Kurlat também acredita que essa abertura (que ele chama de "desapego") é o que torna os trabalhos realizados com Binho tão especiais: "Juntos nos permitimos fazer aquilo que não dominamos porque nos damos retaguarda com saberes complementares. E temos uma tolerância em relação aos nossos pontos fracos que é fundamental: atrasamos uma hora e meia para um encontro e, em vez de ficar resmungando, damos risada."

“Prometi a mim mesmo que nunca deixaria a criança interior morrer. Acho que esse é o segredo.”
Binho Feffer

O bom uso desses "saberes complementares" também está no centro de outra parceria fundamental na vida de Binho, a com a mulher - e sócia - Flávia Feffer. Eles trabalham juntos na Ultrassom desde 2008. Enquanto ele se dedica à criação, ela toca as questões comerciais. Muitas vezes, passamos o dia todo no mesmo endereço e sequer nos vemos", diz Flávia, com quem Binho tem um filho de um ano, o pequeno Rodrigo, que parece ter herdado a habilidade do pai para a música. Orgulhoso (e reconhecendo que há boa dose de corujice na afirmação), Binho diz que o bebê toca tambor sem jamais perder o ritmo e que já acompanha o pai com seu mini acordeón. Os filhos de seu primeiro casamento, Natan, de 15 anos, e Max, de 13, também curtem música - o primeiro toca guitarra e o segundo, baixo. Esse contato com os meninos o ajuda a se manter conectado com o fascínio pela exploração, fundamental ao trabalho de composição. "Prometi a mim mesmo que nunca deixaria a criança interior morrer. Acho que esse é o segredo."

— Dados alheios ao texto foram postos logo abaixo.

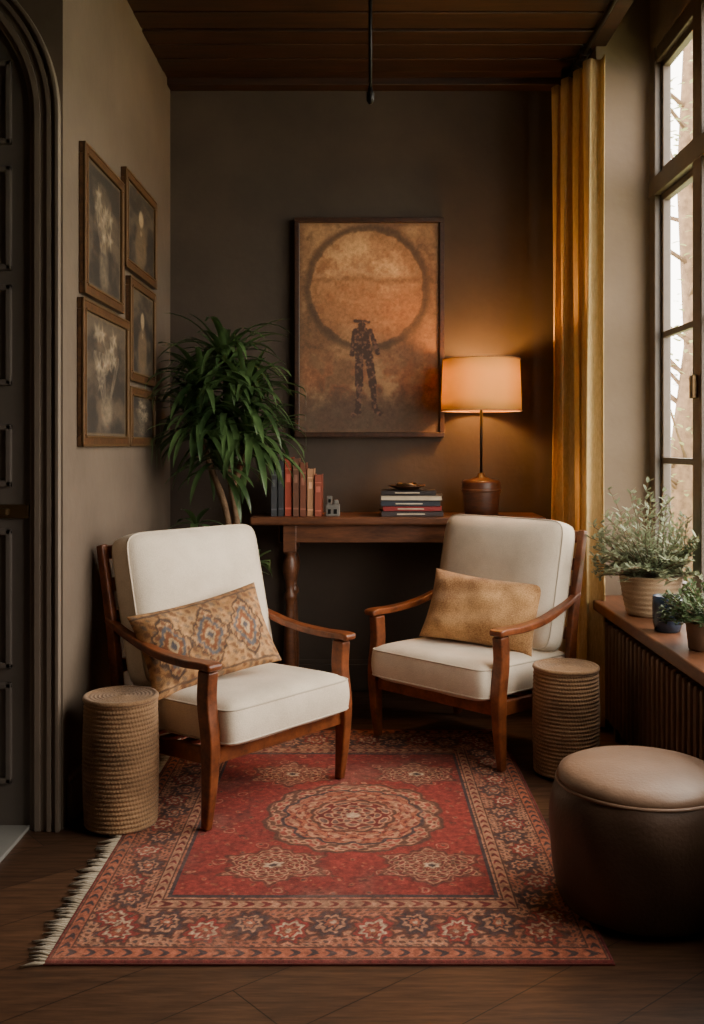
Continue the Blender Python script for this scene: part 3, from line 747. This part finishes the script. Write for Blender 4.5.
lathe('pot',[(.09,0),(.10,.005),(.125,.15),(.135,.235),(.14,.24),(.14,.26),(.125,.26),(.122,.235),(.001,.235)],mat_mottle('clay_pot',S(70,56,46),S(100,82,68),8,.7,50,.3,.004),pl,(PX,PY,0),40)
lathe('soil',[(.120,.236),(.06,.242),(.001,.244)],M_soil,pl,(PX,PY,0),30)
stems=[[(PX+.04,PY-.02,.22),(-.495,4.05,.5),(-.50,4.05,.8),(-.535,4.07,1.0),(-.545,4.08,1.20)],
       [(PX+.02,PY,.22),(-.515,4.06,.5),(-.535,4.05,.8),(-.60,4.05,1.0),(-.64,4.04,1.14)],
       [(-.52,4.06,.93),(-.49,4.06,1.0),(-.46,4.05,1.10)],
       [(-.545,4.08,1.18),(-.54,4.08,1.3),(-.55,4.08,1.42)]]
for i,s in enumerate(stems):
    P=smooth_path(s,16); tube('stem_%d'%i,P,[.016-.004*k/16+.0015*math.sin(k*2.1) for k in range(17)],M_bark,pl,10)
V=[];F=[]
for hx,hy,hz,nn_,ll in ((-.545,4.08,1.20,64,.34),(-.65,4.04,1.16,60,.30),(-.44,4.05,1.12,60,.30),(-.55,4.08,1.44,70,.31),(-.56,4.03,1.04,36,.27),(-.46,4.03,1.30,44,.29),(-.64,4.03,1.34,44,.29)):
    for i in range(nn_):
        a=i*2.39996+random.uniform(-.3,.3); el=math.radians(random.uniform(-15,72))
        d=(math.cos(a)*math.cos(el),math.sin(a)*math.cos(el)*.9,math.sin(el)); z=hz+random.uniform(-.05,.03)
        leafdata((hx,hy,z),d,ll*random.uniform(.7,1.15),random.uniform(.022,.032),random.uniform(2.5,6.0),V,F,9,.3,(LW+.025,-.22,3.7,BW-.03,1))
for hx,hy,hz,nn_,ll in ((PX-.10,PY-.08,.78,9,.13),(PX+.13,PY-.10,.62,14,.16),(PX+.07,PY-.10,.56,8,.13)):
    for i in range(nn_):
        a=i*2.39996; el=math.radians(random.uniform(0,60)); d=(math.cos(a)*math.cos(el),math.sin(a)*math.cos(el),math.sin(el))
        leafdata((hx,hy,hz),d,ll*random.uniform(.7,1.1),.032,7,V,F,7,.25,(LW+.025,-.36,3.7,CY0-.01))
    tube('side_stem',[(PX,PY,.23),((hx+PX)/2+.02,(hy+PY)/2,hz*.6+.1),(hx,hy,hz)],.005,M_bark,pl,6)
obj('leaves',V,F,M_drac,pl,True,recalc=False)

def bush(name,loc,R,Hb,nst,mat,potprof,potmat,lims,leaf=.022,lw=.009,ribs=0):
    e=empty(name,loc)
    lathe('pot',potprof,potmat,e,(0,0,0),48,(lambda a,j,z:.0015*math.sin(a*ribs)) if ribs else None)
    topz=max(z for r,z in potprof); V=[];F=[];Vs=[];Fs=[]
    lathe('soil',[(potprof[-3][0]*.9,topz-.02),(.001,topz-.015)],M_soil,e,(0,0,0),24)
    for i in range(nst):
        a=i*2.39996; rr=math.sqrt((i+.5)/nst); el=math.radians(88-66*rr+random.uniform(-8,8)); L_=random.uniform(.75,1.1)*(Hb*(1-rr)+R*1.05*rr)
        p=Vector((math.cos(a)*.02,math.sin(a)*.02,topz-.02)); d=Vector((math.cos(a)*math.cos(el),math.sin(a)*math.cos(el),math.sin(el)))
        P=[];m=12
        for k in range(m+1):
            q=p.copy(); q.x=min(max(q.x,lims[0]),lims[1]); P.append(tuple(q))
            if k>2:
                for s in range(3):
                    b=random.uniform(0,6.28); dd=(d*.6+Vector((math.cos(b),math.sin(b),random.uniform(-.3,.7)))).normalized()
                    leafdata(q,dd,leaf*random.uniform(.7,1.3),lw,3,V,F,3,.2,(lims[0]-.02,lims[1]+.01,-9,9))
            p=p+d*(L_/m); d=(d+Vector((random.uniform(-.12,.12),random.uniform(-.12,.12),-.05))).normalized()
        v_,f_=tubedata(P,.0015,5); k=len(Vs); Vs+=v_; Fs+=[tuple(x+k for x in f) for f in f_]
    obj('stems',Vs,Fs,M_bark,e,True); obj('leaves',V,F,mat,e,True,recalc=False); return e
M_basket=mat_fabric('basket_clay',S(136,110,82),S(182,154,120),bstr=.8)
bp=[(.076,0),(.083,.004)]+[(.083+.024*(k/28)**.8+.003*abs(math.sin(k*math.pi/4)),.006+.125*k/28) for k in range(29)]+[(.110,.133),(.110,.142),(.100,.142),(.098,.12),(.001,.12)]
bush('potted_sage_bush',(1.030,3.54,.50),.200,.36,130,M_olive,bp,M_basket,(-.185,.10),.028,.010)
bp2=[(.04,0),(.046,.004),(.052,.06),(.055,.085),(.056,.09),(.05,.09),(.048,.08),(.001,.08)]
bush('potted_herb',(1.01,2.93,.50),.11,.16,90,M_herb,bp2,mat_mottle('terracotta',S(96,70,52),S(130,98,74),9,.8,60,.3,.003),(-.11,.09),.018,.009)
mug=empty('blue_ceramic_cup',(.99,3.22,.50))
lathe('cup',[(.034,0),(.040,.003),(.046,.03),(.048,.09),(.046,.115),(.043,.115),(.043,.09),(.038,.012),(.001,.010)],mat_mottle('glazed_blue',S(34,44,62),S(58,76,100),14,.25,40,.1,.002),mug,(0,0,0),40)

# ------------------------------------------------------------------ outside
box('ground_garden',(1.4,-6,-.8),(30,40,-.7),mat_mottle('grass',S(120,126,80),S(150,150,100),3,.9,20,.4,.02))
tr=empty('garden_tree',(0,0,-.7)); TX=3.95
tube('trunk',[(TX,12,0),(TX-.1,12,1.5),(TX+.1,12.1,3),(TX-.05,12,5),(TX,12,7)],[.2,.16,.13,.1,.05],M_bark,tr,10)
V=[];F=[];Vb=[];Fb=[]
for i in range(60):
    z=random.uniform(1.2,7.5); a=random.uniform(0,6.28); L_=random.uniform(.7,2.0)
    tip=(TX+math.cos(a)*L_,12+math.sin(a)*L_,z+random.uniform(-.2,.8))
    v_,f_=tubedata([(TX,12,z-.4),((TX+tip[0])/2,(12+tip[1])/2,z),tip],[.03,.018,.007],5); k=len(Vb);Vb+=v_;Fb+=[tuple(x+k for x in f) for f in f_]
    for j in range(34):
        t=random.uniform(.25,1.1); p=(TX+(tip[0]-TX)*t+random.gauss(0,.22),12+(tip[1]-12)*t+random.gauss(0,.22),z-.2+(tip[2]-z)*t+random.gauss(0,.22))
        b=random.uniform(0,6.28); leafdata(p,(math.cos(b),math.sin(b),random.uniform(-.5,.5)),.10,.055,3,V,F,3,.2)
obj('branches',Vb,Fb,M_bark,tr,True); obj('leaves',V,F,M_tree,tr,True,recalc=False)

# ------------------------------------------------------------------ world + lights
w=bpy.data.worlds.new('World'); scene.world=w; w.use_nodes=True
bg=w.node_tree.nodes['Background']; bg.inputs['Color'].default_value=(1.0,.91,.79,1); bg.inputs['Strength'].default_value=12.5
ld=bpy.data.lights.new('window_portal','AREA'); ld.shape='RECTANGLE'; ld.size=2.2; ld.size_y=2.8; ld.cycles.is_portal=True
lo=bpy.data.objects.new('window_portal',ld); COL.objects.link(lo); lo.location=(WX+.06,2.66,1.6); lo.rotation_euler=(0,math.radians(90),0)

# ------------------------------------------------------------------ camera
cd=bpy.data.cameras.new('camera'); cam=bpy.data.objects.new('camera',cd); COL.objects.link(cam)
cam.location=(0,0,1.1); cam.rotation_euler=(math.radians(90),0,0)
cd.sensor_fit='AUTO'; cd.sensor_width=36; cd.lens=1000/1024*36; cd.shift_x=-8/1024; cd.shift_y=-67/1024; cd.clip_start=.05
scene.camera=cam
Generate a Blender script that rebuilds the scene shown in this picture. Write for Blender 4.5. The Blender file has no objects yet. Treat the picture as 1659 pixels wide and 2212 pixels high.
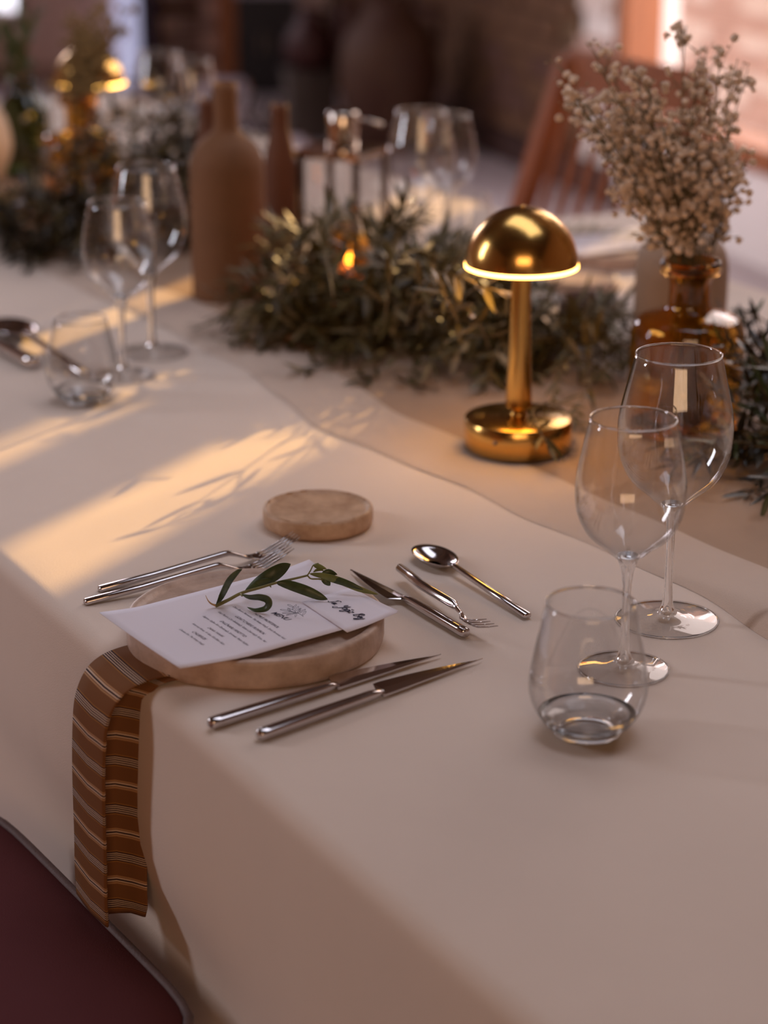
import bpy, bmesh, math, random
import numpy as np
from mathutils import Vector, Matrix, Quaternion

SC = bpy.context.scene
COL = SC.collection
PI = math.pi
rad = math.radians

# ------------------------------------------------------------------ camera
F_PX, PITCH, CAM_H, TZ = 4600.0, rad(19.0), 1.43, 0.75     # focal length in px of a 1659 px wide frame
cam_d = bpy.data.cameras.new('camera')
cam = bpy.data.objects.new('camera', cam_d)
COL.objects.link(cam)
cam.location = (0, 0, CAM_H)
cam.rotation_euler = (PI / 2 - PITCH, 0, 0)
cam_d.sensor_fit = 'HORIZONTAL'
cam_d.sensor_width = 36.0
cam_d.lens = F_PX * 36.0 / 1659.0
cam_d.clip_start = 0.05
cam_d.dof.use_dof = True
cam_d.dof.focus_distance = 1.80
cam_d.dof.aperture_fstop = 4.4
SC.camera = cam

# ------------------------------------------------------------------ world, sun, window and fill lights, exposure
SC.view_settings.view_transform = 'Standard'
SC.view_settings.look = 'None'
SC.view_settings.gamma = 1.0
SC.view_settings.use_curve_mapping = False
SC.view_settings.exposure = 0.18
SC.cycles.use_denoising = True
SC.cycles.max_bounces = 10
SC.cycles.transparent_max_bounces = 40
SC.cycles.transmission_bounces = 10
SC.cycles.diffuse_bounces = 3
SC.cycles.glossy_bounces = 5
SC.cycles.caustics_reflective = False
SC.cycles.caustics_refractive = False
SC.cycles.sample_clamp_indirect = 6.0

world = bpy.data.worlds.new('world')
SC.world = world
world.use_nodes = True
wn = world.node_tree.nodes
wn['Background'].inputs[0].default_value = (0.96, 0.90, 0.93, 1)
wn['Background'].inputs[1].default_value = 6.0

SUN_AZ, SUN_EL = rad(62.0), rad(19.0)                      # where the sun stands
sun_d = bpy.data.lights.new('sun', 'SUN')
sun_d.energy = 6.0
sun_d.angle = rad(0.6)
sun_d.color = (1.0, 0.60, 0.20)
sun = bpy.data.objects.new('sun', sun_d)
COL.objects.link(sun)
sv = Vector((math.cos(SUN_AZ) * math.cos(SUN_EL), math.sin(SUN_AZ) * math.cos(SUN_EL), math.sin(SUN_EL)))
sun.rotation_euler = sv.to_track_quat('Z', 'Y').to_euler()
sun.location = sv * 12


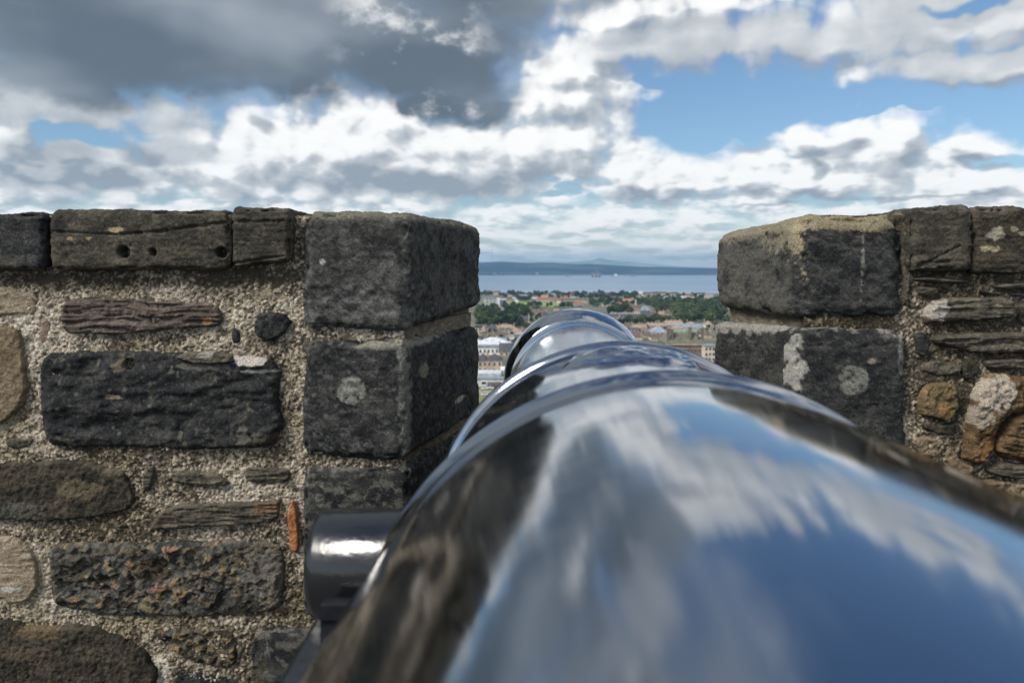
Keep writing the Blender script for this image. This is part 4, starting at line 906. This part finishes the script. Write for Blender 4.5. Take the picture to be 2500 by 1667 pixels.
# middle distance, left
for i, (a_, b_, lab) in enumerate([(1180, 1188, 'leftmost'), (1189, 1197, 'second'), (1198, 1206, 'third'), (1206, 1213, 'rightmost')]):
    house('apartment_block', '%s of the four slim pale apartment slabs left of the playing field' % lab, 'apartment block', a_, b_, 752, 728 + i % 2, 727, 'pale', 'lead', 'flat', win=(5, 2), group='pale apartment slabs', winh=.4)
house('white_tower_block', 'bright white block between the apartment slabs and the field', 'apartment block', 1213, 1220, 750, 728, 727, 'white', 'white', 'flat', depth=9)
house('grey_office_block', 'grey banded block at the left end of the playing field', 'building', 1220, 1236, 748, 732, 730, 'lead', 'white', 'flat', win=(4, 1), winw=.9, winh=.4, depth=10, wframe='lead')
house('hipped_house', 'house with a broad brown hipped roof above the apartment slabs', 'house', 1205, 1233, 732, 728, 721, 'tanw', 'brownroof', 'hip')
house('hipped_house', 'brown roofed house left of the white pavilion', 'house', 1236, 1254, 738, 732, 725, 'sand', 'brownroof', 'hip')
house('grey_roofed_house', 'wide pale grey roof among the dark trees above the field', 'house', 1264, 1292, 729, 725, 719, 'pale', 'lead', 'hip', chim=2)
house('pavilion', 'small white pavilion on the playing field', 'pavilion', 1253, 1266, 738, 735, 732.5, 'white', 'white', 'hip', depth=8)
house('red_roofed_building', 'long building with a bright red roof behind the playing field', 'building', 1311, 1351, 738, 733, 726, 'pale', 'red', 'gable', win=(1, 8), depth=12)
house('terraced_row', 'cream terrace with many chimneys, behind the muzzle left of its notch', 'terrace', 1368, 1434, 741, 733, 728, 'cream', 'brownroof', 'gable', chim=12, win=(2, 12), winw=.3, chcol='pale')
house('red_gable_house', 'red gabled house at the left end of the cream terrace', 'house', 1360, 1370, 741, 734, 728, 'pale', 'red', 'gable')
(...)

Hoje, sua empresa faz trilhas para longa metragens (Quebrando o Tabu, A Viagem de Yoani, Angie), músicas originais para animações de sucesso (como a sensacional Irmão do Jorel, produção brasileira que é campeã de audiência do Cartoon Network) e toca a distribuição de filmes para a TV e meios digitais. É dele a autoria da trilha do Trip Transformadores, composta em 2014 especialmente para o projeto. Empolgado com a grande exposição trazida pela indicação ao Oscar (e também a três categorias do Annie, o maior prêmio da indústria de animação), Binho sonha com uma maior valorização da música e do som em geral nos trabalhos para o cinema e para a TV. "Não pode ser um detalhe pensado de última hora, um remendo", diz. "A música também conta a história. É preciso valorizar a função do compositor de trilhas, reconhecê-lo como coautor."